La parola «simbolo» viene dal greco «syn-bàllein» che significa «gettare insieme». Implica il senso di: congiungere, accomunare, incontrare. Anticamente il «symbolon», era un oggetto che veniva con-diviso, cioè, diviso in due parti uguali, e consegnate a due persone diverse che quando si ritrovavano, potevano identificarsi, riconoscersi. Soltanto quando le parti venivano riunite appariva chiaro il significato e il valore dell’oggetto. Ciò che caratterizza il simbolo è il fatto che esso, permette il manifestarsi visibile d’una realtà altrimenti invisibile e indicibile, d’una esperienza interiore che impegna ad una corrispondenza vitale. Non si deve confondere il simbolo con la metafora, perché quest’ultima è un dato puramente linguistico, mentre il simbolo opera una vera e propria mediazione, pone in relazione dei soggetti consentendo il manifestarsi d’una presenza. Il simbolo va distinto anche dal segno. Quest’ ultimo ha un carattere unicamente informativo e indicativo, pone infatti in relazione un significante e un significato, mentre il primo ha carattere comunicativo, mette in comunione-relazione due soggetti-realtà, ossia in termini filosofici, pone in rapporto due significanti.
L’icona è un simbolo che permette la comunicazione tra l’umano e il divino; rende immanente la trascendenza divina, visibile ciò che agli occhi del corpo non appare immediatamente o non è attingibile, ma che l’intelletto illuminato dalla fede riesce a intuire e contemplare. Lo sguardo di fede non si ferma di fronte alla realtà materiale dell’oggetto che viene posto davanti, ma coglie il suo aspetto nascosto, più profondo, si riposa nella contemplazione del volto di Dio, supera la bellezza estetica dell’arte pittorica per posarsi sull’Archetipo d’ogni bellezza, la Luce divina.
Lungi da ogni deviazione idolatrica nell’icona, i credenti non adorano il legno e i colori, l’armonia delle forme, la precisione della geometria bensì ciò che essi rappresentano e ricordano.
Nell’icona si manifesta un’ulteriorità che non è pienamente descrivibile e oggettivabile; una “epifania del divino” che nasconde e contemporaneamente manifesta il mistero che la anima; una finestra spalancata sul mondo soprannaturale. In questo processo è ravvisabile anche la dimensione escatologica dell’icona. Essa si trova come la Chiesa temporale, tra il già e il non ancora della storia della salvezza. Abita la dicotomia tra tenebre e luce, vita e morte, mondo presente e futuro, li legge e li rappresenta secondo la visione della fede cristiana.

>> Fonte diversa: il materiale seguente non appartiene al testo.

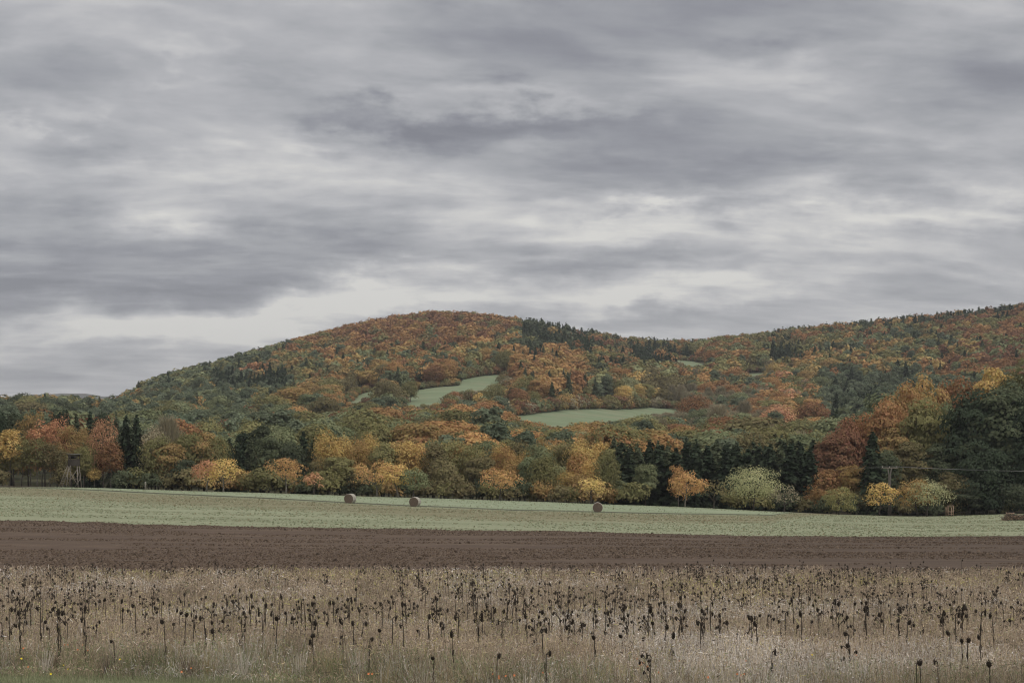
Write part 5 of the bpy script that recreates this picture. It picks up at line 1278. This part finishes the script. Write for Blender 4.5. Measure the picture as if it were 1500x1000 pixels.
def field_stuff():
    r = np.random.default_rng(123)
    # low crop tufts and stubble on the green field
    n = 60000; D = 146 + 122 * r.random(n) ** 0.85; u = r.uniform(-60, 1560, n); x = (u - 750) / F * D
    eg = np.interp(u, np.linspace(-100, 1600, 300), [edge(q) for q in np.linspace(-100, 1600, 300)]); ln = np.interp(u, [-250, 0, 130, 400, 608, 750, 1000, 1130, 1180, 1260, 1750], [_line(q) for q in (-250, 0, 130, 400, 608, 750, 1000, 1130, 1180, 1260, 1750)])
    w = D - ln; k = (D > eg - 0.8) & (D < 265) & ~((np.abs(w) < 2.6)) & (fbm(x * .25, D, 5, 3) > 0.40) & ((w < 0) | (r.random(n) < .35)); x, D, u, w = x[k], D[k], u[k], w[k]; n = len(x)
    b = np.stack([x, D, gz(x, D) + .03], 1); h = r.uniform(.03, .11, n); wd = r.uniform(.05, .28, n); a = r.normal(0, .5, n); sd = np.stack([np.cos(a), np.sin(a), np.zeros(n)], 1) * wd[:, None] * .5; up = np.stack([r.normal(0, .3, n), r.normal(0, .3, n), np.ones(n)], 1) * h[:, None]
    V = np.stack([b - sd, b + sd, b + sd * .6 + up, b - sd * .7 + up], 1).reshape(-1, 3)
    P_ = 1.12 * np.array([[.24, .27, .17], [.29, .31, .21], [.40, .40, .29], [.17, .185, .11], [.26, .215, .13], [.5, .49, .38]])
    ci = r.choice(6, n, p=[.30, .30, .12, .12, .12, .04]); st = (w > -46) & (w < -6) & (r.random(n) < .5); ci = np.where(st, r.choice([4, 2, 4, 3], n), ci)
    tag(link('crop_tufts', npmesh('crop_tufts', V, np.arange(4 * n).reshape(-1, 4), (M['forest'],), fcol=P_[ci] * r.uniform(.8, 1.15, (n, 1)))), 'low crop tufts and stubble scattered over the green field', 'crop', None, 'stuff')
    # clods on the ploughed field
    n = 70000; D = 93 + 62 * r.random(n); u = r.uniform(-60, 1560, n); x = (u - 750) / F * D; eg = np.interp(u, np.linspace(-100, 1600, 300), [edge(q) for q in np.linspace(-100, 1600, 300)])
    k = (D < eg + .3) & (fbm(x * .12, D, 2.2, 3) > .44); x, D = x[k], D[k]; n = len(x); s_ = r.uniform(.025, .085, n) * (1 + (r.random(n) < .03) * 1.0)
    b = np.stack([x, D, gz(x, D) + .03], 1); a = r.uniform(0, 6.28, n); e1 = np.stack([np.cos(a), np.sin(a), np.zeros(n)], 1) * s_[:, None]; e2 = np.stack([-np.sin(a), np.cos(a), np.zeros(n)], 1) * s_[:, None] * .8; t = np.stack([np.zeros(n), np.zeros(n), s_ * r.uniform(.6, 1.1, n)], 1)
    V = np.stack([b - e1 - e2, b + e1 - e2, b + e1 + e2, b - e1 + e2, b - e1 * .5 - e2 * .5 + t, b + e1 * .5 - e2 * .4 + t, b + e1 * .4 + e2 * .5 + t, b - e1 * .5 + e2 * .4 + t], 1).reshape(-1, 3)
    Q = (np.arange(n) * 8)[:, None, None] + np.array([[0, 1, 5, 4], [1, 2, 6, 5], [2, 3, 7, 6], [3, 0, 4, 7], [4, 5, 6, 7]])[None]
    pc = 1.15 * np.array([[.10, .074, .056], [.14, .105, .08], [.19, .148, .115], [.06, .045, .035]])[r.choice(4, n, p=[.4, .35, .1, .15])]
    tag(link('soil_clods', npmesh('soil_clods', V, Q.reshape(-1, 4), (M['forest'],), fcol=np.repeat(pc, 5, 0))), 'brown clods of earth on the ploughed field', 'soil clods', None, 'stuff')


field_stuff()

# ------------------------------------------------------------------ wild flowers
M['orangepetal'] = simple('orange_petals', (0.62, 0.19, 0.07), (0.78, 0.27, 0.11), 30, 0.7, 0.05)
M['yellowpetal'] = simple('yellow_petals', (0.62, 0.50, 0.03), (0.80, 0.66, 0.06), 30, 0.7, 0.05)
M['greenstem'] = simple('green_stem', (0.07, 0.09, 0.04), (0.12, 0.14, 0.06), 30, 0.8, 0.05)


def flower_meshes(kind):
    mb = MB(); k = 8 if kind == 'yellow' else 5; R0 = 0.022 if kind == 'yellow' else 0.026
    for j in range(k):
        a = 2 * math.pi * j / k; d = np.array([math.cos(a), math.sin(a), 0]); t = np.array([-d[1], d[0], 0]); z = np.array([0, 0, 1.0])
        mb.add(np.array([d * .003 - t * .003, d * .003 + t * .003, d * R0 * .8 + t * R0 * .42 + z * .008, d * R0 * 1.15 + z * .012, d * R0 * .8 - t * R0 * .42 + z * .008]), [[0, 1, 2, 4]]); mb.Q[-1] = mb.Q[-1]
        mb.add(np.array([d * R0 * .8 + t * R0 * .42 + z * .008, d * R0 * 1.2 + t * .004 + z * .012, d * R0 * 1.2 - t * .004 + z * .012, d * R0 * .8 - t * R0 * .42 + z * .008]), [[0, 1, 2, 3]])
    bl = mb.mesh('bloom', M['yellowpetal' if kind == 'yellow' else 'orangepetal'])
    st = MB().tube([(0, 0, -.55), (.008, 0, -.25), (0, 0, 0)], [.003, .0025, .002], 4).mesh('stem', M['greenstem']); return bl, st


FM = {k: flower_meshes(k) for k in ('yellow', 'orange')}
FL = [('orange', 97, 943), ('orange', 101.5, 943), ('orange', 123, 943), ('orange', 116, 950), ('orange', 131, 951), ('orange', 37, 948), ('orange', 44, 975), ('yellow', 34, 963), ('yellow', 96, 972.5), ('yellow', 102.5, 978), ('yellow', 77, 985), ('yellow', 178, 964),
      ('orange', 282, 976.5), ('orange', 268, 982), ('orange', 541, 985), ('orange', 546, 985), ('orange', 456, 928), ('orange', 722, 985), ('orange', 731, 988), ('orange', 741, 988), ('orange', 731, 991), ('orange', 932.5, 963.5), ('orange', 939, 968.5), ('orange', 943, 968.5), ('orange', 940.5, 972), ('orange', 947, 974.5), ('orange', 932, 977), ('orange', 964, 983), ('orange', 994, 966), ('orange', 937, 972.5),
      ('orange', 1079, 985), ('orange', 1084, 987), ('orange', 1089, 985), ('orange', 1091, 966), ('orange', 1036, 990), ('orange', 1252, 957.5), ('orange', 1261, 980.5), ('orange', 1255, 983), ('yellow', 1188, 957.5), ('orange', 753, 987), ('orange', 795, 983), ('orange', 806, 985), ('orange', 821, 933)]
FLO = []
for i, (kd, u, v) in enumerate(FL):
    # bloom about half a metre up, on the sight line
    D = hit(u, v, 18); lo_ = 18.0
    Ds = np.linspace(19, 40, 500); hgt = CZ + (HY - v) / F * Ds - gz((u - 750) / F * Ds, Ds); tgt = 0.55 if v < 975 else 0.45; k = int(np.argmin(np.abs(hgt - tgt - 0.1))); D = float(Ds[k]); x = xat(u, D); zt = CZ + (HY - v) / F * D
    root = empty('wildflower', (x, D - .1, zt - .55)); bl, st = FM[kd]
    s_ = rnd.uniform(0.5, 0.85); b_ = link('bloom', bl, None, root); b_.location = (0, 0, .55); b_.rotation_euler = (R(55) + rnd.uniform(-.3, .3), 0, rnd.uniform(-.6, .6)); b_.scale = (s_,) * 3
    t_ = link('stem', st, None, root); t_.location = (0, 0, .55); FLO.append((root, kd, u, v))


# ------------------------------------------------------------------ labels that single each thing out
ORD = ['first', 'second', 'third', 'fourth', 'fifth', 'sixth', 'seventh', 'eighth', 'ninth', 'tenth', 'eleventh', 'twelfth', 'thirteenth', 'fourteenth', 'fifteenth', 'sixteenth', 'seventeenth', 'eighteenth', 'nineteenth', 'twentieth']
MARKS = [(75, 'left of the hunting stand'), (160, 'behind the hunting stand'), (270, 'above the marker post'), (370, 'above the pink orchard tree'), (470, 'left of the left bale'), (560, 'above the left bale'), (660, 'above the middle bale'), (800, 'right of the middle bale'), (940, 'above the right bale'), (1060, 'above the peach orchard tree'), (1175, 'above the largest orchard tree'), (1262, 'left of the lone spruce'), (1340, 'above the utility pole'), (1430, 'above the ladder seat'), (9999, 'above the brushwood pile')]
MARKB = [(75, 'left of the hunting stand'), (160, 'below the hunting stand'), (270, 'below the marker post'), (370, 'below the pink orchard tree'), (470, 'left of the left bale'), (560, 'below the left bale'), (660, 'below the middle bale'), (800, 'right of the middle bale'), (940, 'below the right bale'), (1060, 'below the peach orchard tree'), (1175, 'below the largest orchard tree'), (1262, 'left of the lone spruce'), (1340, 'below the utility pole'), (1430, 'below the ladder seat'), (9999, 'below the brushwood pile')]


def mark(u, L): return next(t for lim, t in L if u < lim)


def number(items, ph):
    """items: (obj, u, head phrase, tail phrase) with equal phrases; told apart from left to right"""
    g = {}
    for it in items: g.setdefault((it[2], it[3]), []).append(it)
    for (h, t), L in g.items():
        L.sort(key=lambda q: q[1])
        for i, it in enumerate(L):
            if len(L) == 1: it[0]['label'] = f'{h} {t}'
            elif len(L) == 2: it[0]['label'] = f"{('left', 'right')[i]} {ph(h)} {t}"
            else: it[0]['label'] = f'{h} {t}, {ORD[i]} from left' if i < 20 and (i < 12 or i <= len(L) // 2) else f'{h} {t}, {ORD[min(len(L) - 1 - i, 19)]} from right'


items = []
for root, kw, pal, u, D, H in SINGLES:
    zt = root.location.z + H; row = HY - F * (zt - CZ) / D
    dep = 'at the wood edge' if D < 284 else ('behind the wood edge' if D < 320 else ('low in the wood' if row > 640 else ('mid-slope' if row > 605 else ('on the upper slope' if row > 540 else 'high on the hill'))))
    w = WORD[pal] if kw != 'bare tree' else 'grey'
    items.append((root, u, f'{w} {kw}', f'{dep} {mark(u, MARKS)}'))
    root['group'] = {'spruce': 'spruces of the wood and the hillside', 'pine': 'pines of the wood and the hillside', 'bare tree': 'leafless trees on the slope', 'shrub': 'shrubs along wood edges and meadows'}.get(kw, 'autumn broadleaf trees of the wood and hillside')
number(items, lambda h: h)
items = []
for root, multi, u, D, h in SUNF:
    row = 'nearest row' if D < 29 else ('second row' if D < 34 else ('third row' if D < 40 else ('fourth row' if D < 47 else ('fifth row' if D < 56 else 'far rows'))))
    look = ('many-headed' if multi else 'single-headed') + (' tall' if h > 1.3 else (' short' if h < 1.08 else ''))
    items.append((root, u, f'{look} dead sunflower', f'in {row} {mark(u, MARKB)}')); tag(root, None, 'sunflower', 'dead sunflowers standing in the weeds')
number(items, lambda h: h)
items = []
for root, kd, u, v in FLO:
    items.append((root, u, f'small {kd} wildflower', f"{'low' if v > 970 else 'high'} in the weeds {mark(u, MARKB)}")); tag(root, None, 'flower', 'small wildflowers among the weeds')
number(items, lambda h: h)

# ------------------------------------------------------------------ haze
HAZE = True
if HAZE:
    mb = MB().box((0, 4000, 150), (16000, 16400, 0)) if False else MB()
    x0, x1, y0, y1, z0, z1 = -7500, 7500, -120, 7600, -60, 460
    mb.box(((x0 + x1) / 2, (y0 + y1) / 2, (z0 + z1) / 2), (x1 - x0, y1 - y0, z1 - z0))
    m, t, out = newmat('haze'); pv = t.node('ShaderNodeVolumePrincipled'); pv.inputs['Color'].default_value = (0.86, 0.90, 0.97, 1); pv.inputs['Density'].default_value = 0.00008; pv.inputs['Anisotropy'].default_value = 0.0
    t.l.new(pv.outputs[0], out.inputs['Volume']); o = mb.build('haze', m); tag(o, 'thin pale autumn haze over the valley', 'haze', None, 'stuff')
sc.cycles.volume_bounces = 0
sc.cycles.max_bounces = 4; sc.cycles.diffuse_bounces = 3; sc.cycles.transmission_bounces = 3
sc.cycles.use_denoising = True; sc.cycles.filter_width = 1.15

Il simbolo iconografico infrange le barriere spazio-temporali immergendosi in una dimensione ulteriore i cui canoni sfuggono alla comprensione logica e non possono essere totalmente rinchiusi nelle categorie di pensiero razionali. Si tratta in fondo, di un’esperienza contemplativa in cui il soggetto che si rapporta con l’icona, viene proiettato oltre le forme e le figure rappresentate, accedendo mediante questa porta, alla dimensione del mondo divino.
Ogni fase della realizzazione di un’icona nasconde un significato simbolico, a partire dal legno della tavola che ricorda la santa croce e l’arca dell’alleanza che conteneva la presenza divina, sul legno poi si incolla una tela di lino che è simbolo del telo sindonico in cui venne deposto il corpo del Signore; il gesso rimanda al sepolcro, e anche i colori, i gesti e gli abiti dei personaggi non sono casuali, ma come ogni altro elemento della composizione, hanno un significato preciso.